Data records
————

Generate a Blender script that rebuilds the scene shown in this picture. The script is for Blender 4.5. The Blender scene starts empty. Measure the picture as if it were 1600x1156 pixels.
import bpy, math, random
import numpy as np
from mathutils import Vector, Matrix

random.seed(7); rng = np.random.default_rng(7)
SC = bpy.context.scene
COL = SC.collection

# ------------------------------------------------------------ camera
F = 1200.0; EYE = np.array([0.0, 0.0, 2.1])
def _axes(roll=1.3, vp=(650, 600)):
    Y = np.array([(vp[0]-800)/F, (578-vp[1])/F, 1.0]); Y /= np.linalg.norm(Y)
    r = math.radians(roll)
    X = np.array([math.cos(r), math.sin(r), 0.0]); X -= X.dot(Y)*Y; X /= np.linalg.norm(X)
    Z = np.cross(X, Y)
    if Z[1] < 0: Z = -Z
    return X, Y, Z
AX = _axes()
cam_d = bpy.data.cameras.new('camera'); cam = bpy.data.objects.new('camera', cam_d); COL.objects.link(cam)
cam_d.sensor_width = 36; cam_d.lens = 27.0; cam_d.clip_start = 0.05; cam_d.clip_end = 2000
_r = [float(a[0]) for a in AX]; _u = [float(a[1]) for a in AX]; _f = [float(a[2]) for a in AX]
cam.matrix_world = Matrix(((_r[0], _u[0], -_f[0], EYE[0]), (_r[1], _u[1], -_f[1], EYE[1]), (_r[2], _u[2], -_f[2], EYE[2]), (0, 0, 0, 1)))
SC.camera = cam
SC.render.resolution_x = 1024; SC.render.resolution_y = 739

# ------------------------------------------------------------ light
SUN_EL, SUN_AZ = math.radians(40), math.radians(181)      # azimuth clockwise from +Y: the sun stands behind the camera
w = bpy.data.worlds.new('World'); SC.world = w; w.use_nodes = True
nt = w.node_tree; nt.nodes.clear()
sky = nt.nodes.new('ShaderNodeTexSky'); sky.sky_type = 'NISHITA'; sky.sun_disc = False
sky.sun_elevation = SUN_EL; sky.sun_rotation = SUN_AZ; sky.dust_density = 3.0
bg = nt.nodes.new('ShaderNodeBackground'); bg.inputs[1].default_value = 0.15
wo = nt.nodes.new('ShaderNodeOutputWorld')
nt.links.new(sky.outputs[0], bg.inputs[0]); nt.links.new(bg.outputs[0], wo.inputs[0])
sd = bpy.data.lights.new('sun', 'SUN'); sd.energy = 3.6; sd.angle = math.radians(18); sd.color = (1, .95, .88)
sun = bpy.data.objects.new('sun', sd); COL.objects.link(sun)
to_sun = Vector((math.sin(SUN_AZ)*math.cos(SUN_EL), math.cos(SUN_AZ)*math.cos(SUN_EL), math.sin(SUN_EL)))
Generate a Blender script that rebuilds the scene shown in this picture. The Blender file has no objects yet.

————

Copy out each line above, character for character.

* [CORRECT RESPONSE]:
Generate a Blender script that rebuilds the scene shown in this picture. The script is for Blender 4.5. The Blender scene starts empty. Measure the picture as if it were 1600x1156 pixels.
import bpy, math, random
import numpy as np
from mathutils import Vector, Matrix

random.seed(7); rng = np.random.default_rng(7)
SC = bpy.context.scene
COL = SC.collection

# ------------------------------------------------------------ camera
F = 1200.0; EYE = np.array([0.0, 0.0, 2.1])
def _axes(roll=1.3, vp=(650, 600)):
    Y = np.array([(vp[0]-800)/F, (578-vp[1])/F, 1.0]); Y /= np.linalg.norm(Y)
    r = math.radians(roll)
    X = np.array([math.cos(r), math.sin(r), 0.0]); X -= X.dot(Y)*Y; X /= np.linalg.norm(X)
    Z = np.cross(X, Y)
    if Z[1] < 0: Z = -Z
    return X, Y, Z
AX = _axes()
cam_d = bpy.data.cameras.new('camera'); cam = bpy.data.objects.new('camera', cam_d); COL.objects.link(cam)
cam_d.sensor_width = 36; cam_d.lens = 27.0; cam_d.clip_start = 0.05; cam_d.clip_end = 2000
_r = [float(a[0]) for a in AX]; _u = [float(a[1]) for a in AX]; _f = [float(a[2]) for a in AX]
cam.matrix_world = Matrix(((_r[0], _u[0], -_f[0], EYE[0]), (_r[1], _u[1], -_f[1], EYE[1]), (_r[2], _u[2], -_f[2], EYE[2]), (0, 0, 0, 1)))
SC.camera = cam
SC.render.resolution_x = 1024; SC.render.resolution_y = 739

# ------------------------------------------------------------ light
SUN_EL, SUN_AZ = math.radians(40), math.radians(181)      # azimuth clockwise from +Y: the sun stands behind the camera
w = bpy.data.worlds.new('World'); SC.world = w; w.use_nodes = True
nt = w.node_tree; nt.nodes.clear()
sky = nt.nodes.new('ShaderNodeTexSky'); sky.sky_type = 'NISHITA'; sky.sun_disc = False
sky.sun_elevation = SUN_EL; sky.sun_rotation = SUN_AZ; sky.dust_density = 3.0
bg = nt.nodes.new('ShaderNodeBackground'); bg.inputs[1].default_value = 0.15
wo = nt.nodes.new('ShaderNodeOutputWorld')
nt.links.new(sky.outputs[0], bg.inputs[0]); nt.links.new(bg.outputs[0], wo.inputs[0])
sd = bpy.data.lights.new('sun', 'SUN'); sd.energy = 3.6; sd.angle = math.radians(18); sd.color = (1, .95, .88)
sun = bpy.data.objects.new('sun', sd); COL.objects.link(sun)
to_sun = Vector((math.sin(SUN_AZ)*math.cos(SUN_EL), math.cos(SUN_AZ)*math.cos(SUN_EL), math.sin(SUN_EL)))
Generate a Blender script that rebuilds the scene shown in this picture. The Blender file has no objects yet.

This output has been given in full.